We also know by heart the international radiotelephony spelling alphabet, which almost never comes in handy. However, if you’re of a bullying bent, it can be used to scare off persistent offshore telemarketers, for whom names like Eithne require an Enigma decryption machine. “Ezra?,” they say. “Extra? Spell it please.”

“Echo India Tango Hotel November Echo,” you bark, in a crazed voice. The line goes dead, and with that you forgo any chance of being able to purchase the only product you will ever need, which comes with this complimentary DVD and this complete set of attachments totally free not to mention a questions-asked money-back guarantee.

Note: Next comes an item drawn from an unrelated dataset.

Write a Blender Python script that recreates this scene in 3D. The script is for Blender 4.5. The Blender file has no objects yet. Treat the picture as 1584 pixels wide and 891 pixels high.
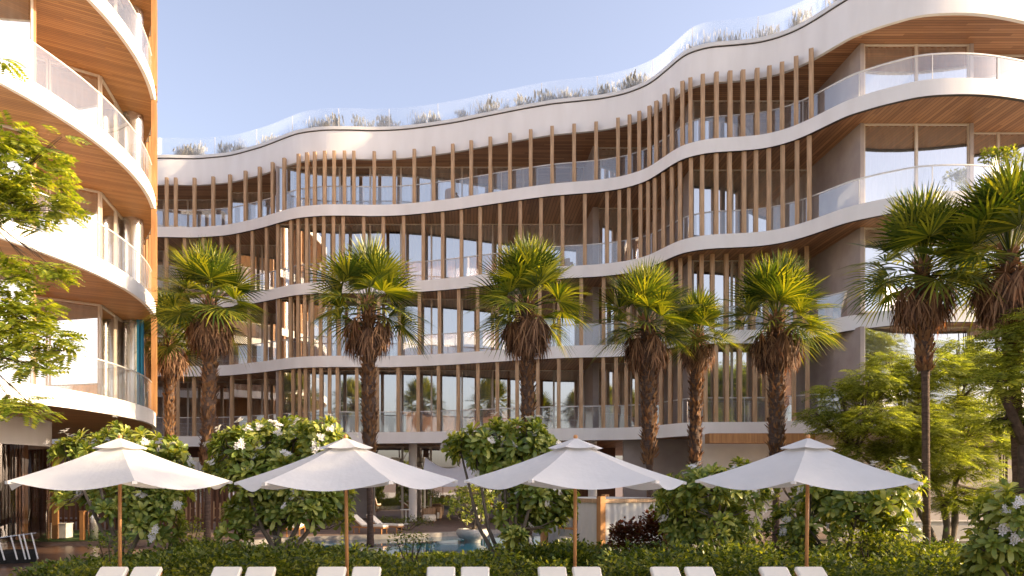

Pretend spies are lingeringly fascinated by radio generally, and shortwave radio in particular, and few things excite us as much as the numbers stations – those shortwave radio stations that broadcast streams of numbers or letters thought to be aimed at spies. It is said there are some pretend spies who can’t sleep unless ‘The Lincolnshire Poacher’ – the interval signal broadcast from the MI6 numbers station on Cyprus – is playing on a loop.

But the life of a pretend spy can be chancy. Have you ever approached someone at a bus stop and said, “The hen flies at midnight.”? It can go either way. Sometimes people study their feet in an embarrassed way, or offer you money, or search frantically for an authority figure.

But other times you get the reply you want: “You are wrong. The hen does not fly.” And then you know your mission has been a success: the code has been understood, and you can retire to some bar somewhere, where you will blend in seamlessly over a shot of Wild Turkey straight up and a Lucky Strike. (There’s no smoking ban. There just isn’t. You can have a smoking ban in your vivid-interior-life-as-a-spy if you want, but there’s none in mine.)

It can be dangerous too. The pretend spy always suspects her car is being followed, especially on motorways, and is usually right. When you slow down and speed up, the car behind does the same! The only remedy is to make an unannounced U-turn, drive into the car park of a garda station and begin honking your horn repeatedly. The guards always know what to do.

The sad part is that despite all this studious preparation and catlike alertness, pretend spies never get asked to do any real spying. What was the point in getting a second passport, memorising the Russian alphabet and learning to say “Give me the papers! Quickly!” in 17 languages? Espionage has moved on, and the thought of learning to programme spam filters for mobile phones doesn’t have the same cachet.